Stated problem:
Go through the lines below. Copy those with "litrow".

Material:

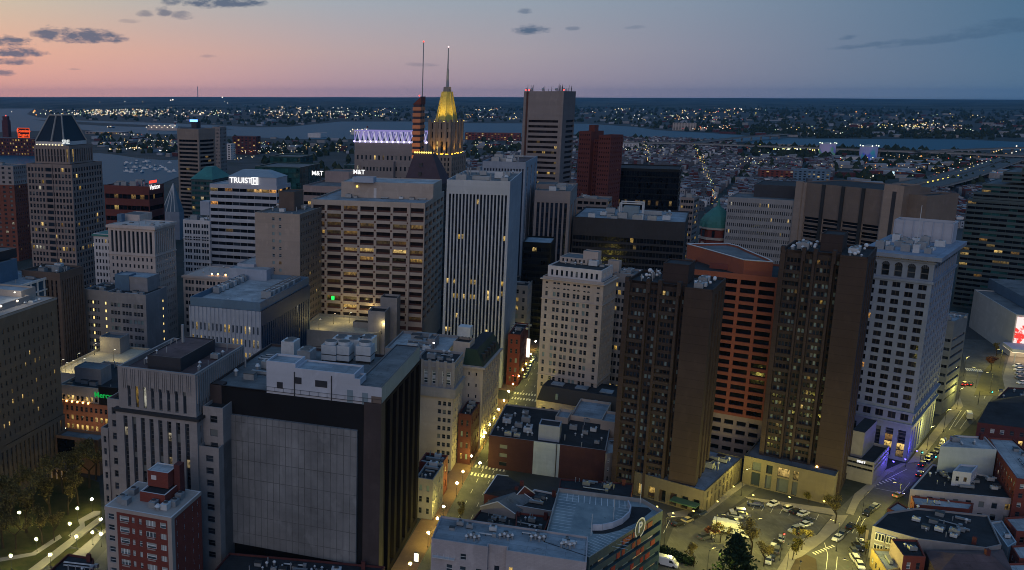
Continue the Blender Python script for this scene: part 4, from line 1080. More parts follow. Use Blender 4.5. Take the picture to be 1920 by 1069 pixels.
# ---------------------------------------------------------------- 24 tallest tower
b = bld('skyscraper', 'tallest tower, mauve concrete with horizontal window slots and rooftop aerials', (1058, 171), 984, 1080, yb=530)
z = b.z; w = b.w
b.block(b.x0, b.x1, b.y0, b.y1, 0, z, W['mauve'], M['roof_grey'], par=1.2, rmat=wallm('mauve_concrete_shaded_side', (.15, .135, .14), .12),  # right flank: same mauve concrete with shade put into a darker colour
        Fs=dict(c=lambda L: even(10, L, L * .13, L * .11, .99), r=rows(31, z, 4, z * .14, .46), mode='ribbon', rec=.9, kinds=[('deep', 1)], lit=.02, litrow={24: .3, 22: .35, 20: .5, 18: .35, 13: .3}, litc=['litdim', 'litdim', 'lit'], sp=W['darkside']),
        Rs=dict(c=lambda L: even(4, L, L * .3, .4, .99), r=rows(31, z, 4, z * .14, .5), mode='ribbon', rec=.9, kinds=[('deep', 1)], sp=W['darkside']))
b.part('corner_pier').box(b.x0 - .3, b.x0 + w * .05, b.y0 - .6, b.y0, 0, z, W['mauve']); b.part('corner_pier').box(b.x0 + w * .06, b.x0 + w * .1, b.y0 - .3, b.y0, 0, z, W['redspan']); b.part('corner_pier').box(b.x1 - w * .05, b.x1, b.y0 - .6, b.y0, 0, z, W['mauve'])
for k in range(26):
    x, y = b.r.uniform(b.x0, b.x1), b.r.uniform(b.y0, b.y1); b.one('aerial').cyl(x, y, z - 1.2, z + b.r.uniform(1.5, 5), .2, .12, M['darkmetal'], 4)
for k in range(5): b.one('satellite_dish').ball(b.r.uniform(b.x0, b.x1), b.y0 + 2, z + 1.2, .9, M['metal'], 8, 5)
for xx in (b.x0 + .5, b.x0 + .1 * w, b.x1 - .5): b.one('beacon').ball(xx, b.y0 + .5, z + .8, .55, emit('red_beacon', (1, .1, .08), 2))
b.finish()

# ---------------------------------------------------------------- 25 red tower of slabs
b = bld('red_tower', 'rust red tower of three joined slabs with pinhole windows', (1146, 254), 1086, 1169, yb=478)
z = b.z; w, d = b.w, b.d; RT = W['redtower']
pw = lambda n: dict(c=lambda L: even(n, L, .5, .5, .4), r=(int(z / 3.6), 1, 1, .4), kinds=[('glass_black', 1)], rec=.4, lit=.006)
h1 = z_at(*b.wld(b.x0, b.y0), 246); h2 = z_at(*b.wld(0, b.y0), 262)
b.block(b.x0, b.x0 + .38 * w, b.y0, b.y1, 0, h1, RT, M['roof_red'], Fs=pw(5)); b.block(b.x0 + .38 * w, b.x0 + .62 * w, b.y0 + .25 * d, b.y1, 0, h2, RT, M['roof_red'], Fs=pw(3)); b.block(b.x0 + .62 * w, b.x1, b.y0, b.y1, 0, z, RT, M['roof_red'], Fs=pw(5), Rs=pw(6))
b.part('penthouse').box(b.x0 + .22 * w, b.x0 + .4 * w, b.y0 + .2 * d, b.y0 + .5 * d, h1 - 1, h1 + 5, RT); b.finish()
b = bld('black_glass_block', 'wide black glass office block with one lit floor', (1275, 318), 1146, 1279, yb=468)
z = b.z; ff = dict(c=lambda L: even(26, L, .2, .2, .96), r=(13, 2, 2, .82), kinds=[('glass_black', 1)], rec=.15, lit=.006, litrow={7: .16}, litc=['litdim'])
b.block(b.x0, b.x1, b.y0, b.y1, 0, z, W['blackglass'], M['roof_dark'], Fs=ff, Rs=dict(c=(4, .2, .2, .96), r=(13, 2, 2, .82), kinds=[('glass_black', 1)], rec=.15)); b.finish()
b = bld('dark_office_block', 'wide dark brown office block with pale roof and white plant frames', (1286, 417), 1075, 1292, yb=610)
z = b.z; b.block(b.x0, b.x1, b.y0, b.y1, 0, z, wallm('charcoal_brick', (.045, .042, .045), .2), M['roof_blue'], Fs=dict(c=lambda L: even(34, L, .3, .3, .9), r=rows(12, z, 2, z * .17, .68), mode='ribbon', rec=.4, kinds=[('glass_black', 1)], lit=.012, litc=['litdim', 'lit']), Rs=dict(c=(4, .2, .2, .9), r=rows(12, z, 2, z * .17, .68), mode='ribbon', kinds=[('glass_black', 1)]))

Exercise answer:
        Fs=dict(c=lambda L: even(10, L, L * .13, L * .11, .99), r=rows(31, z, 4, z * .14, .46), mode='ribbon', rec=.9, kinds=[('deep', 1)], lit=.02, litrow={24: .3, 22: .35, 20: .5, 18: .35, 13: .3}, litc=['litdim', 'litdim', 'lit'], sp=W['darkside']),
z = b.z; ff = dict(c=lambda L: even(26, L, .2, .2, .96), r=(13, 2, 2, .82), kinds=[('glass_black', 1)], rec=.15, lit=.006, litrow={7: .16}, litc=['litdim'])